Un rôle pour l’Etat ?

Il ressort de cette description que le potentiel de croissance des communications sur le réseau mobile, même s’il est globalement fort en Afrique, diffère significativement d’un pays à un autre. Cependant, la faiblesse des revenus et la règlementation bancaire sont les deux principaux obstacles susceptibles de limiter la traduction de cette demande potentielle en une demande effective adressée aux opérateurs. Dans le premier cas, l’Etat n’a pas un moyen d’action direct en dehors des politiques de croissance et de réduction de la pauvreté. Celles-ci devraient à moyen terme augmenter le niveau de vie des populations et par conséquent accroître leur propension à consommer les services de télécommunications mobiles. C’est plutôt dans le second cas que le rôle de l’Etat sera le plus déterminant. En effet, les règlementations en matière de transferts d’argents et de paiements monétaires ne permettent pas nécessairement aux opérateurs de téléphonie mobile de proposer des gammes de services variés aux clients.
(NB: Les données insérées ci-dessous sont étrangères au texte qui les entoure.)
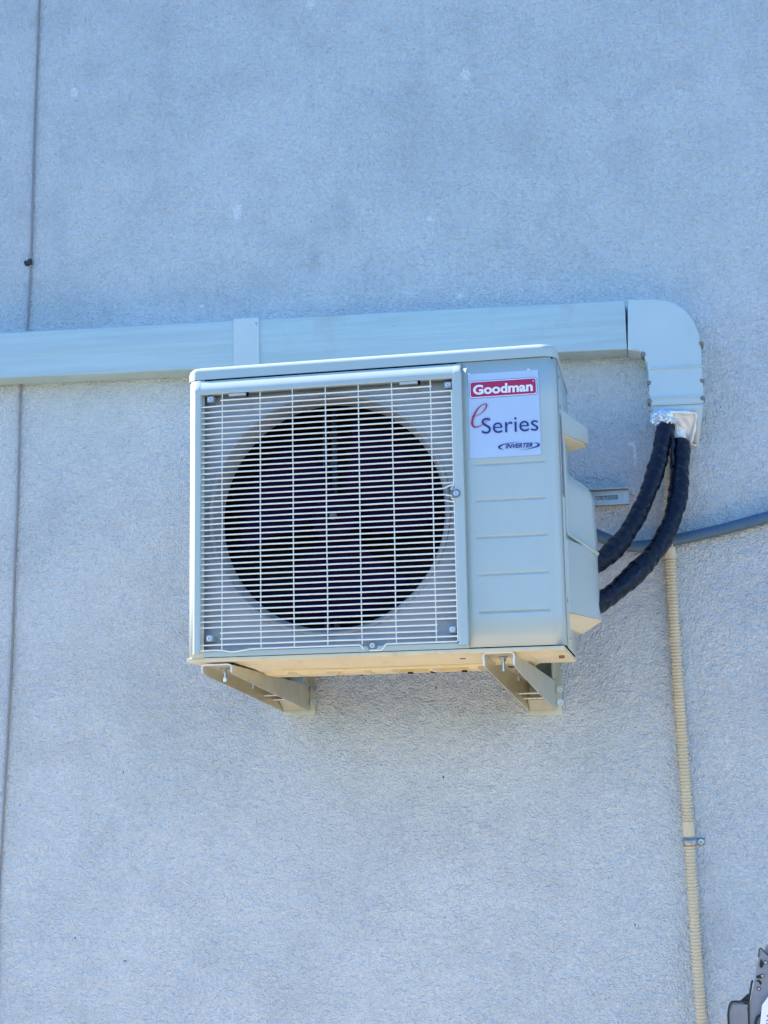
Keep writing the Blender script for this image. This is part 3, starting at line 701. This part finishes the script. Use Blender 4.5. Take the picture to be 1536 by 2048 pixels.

Un prochain article devrait déterminer en quoi ces règlementations peuvent être des freins au développement des activités monétaires et financières sur les réseaux de communications.

 

Georges Vivien Houngbonon

 

 

 


[1] L’article précédent n’avait pas mentionné les perspectives de croissance économique en Afrique qui sont aussi un indicateur important du potentiel de croissance. Toutefois, la croissance dépend en elle-même du potentiel de croissance de la téléphonie mobile. Il serait donc fallacieux de faire de cette association une causalité.

 

 

[2] Il s’agit là d’indicateurs mis en place par les chercheurs de la Banque Mondiale pour mesurer ces différentes variables.

 

 

[3] Ces deux groupes ne pas nécessairement distincts comme on peut le constater sur le graphique.

 

 

[4] Cela ne veut pas dire qu’il n’y a pas de potentiel de croissance dans les autres pays. Il s’agit d’une appréciation relative basée sur la comparaison entre les pays de cette zone et les autres.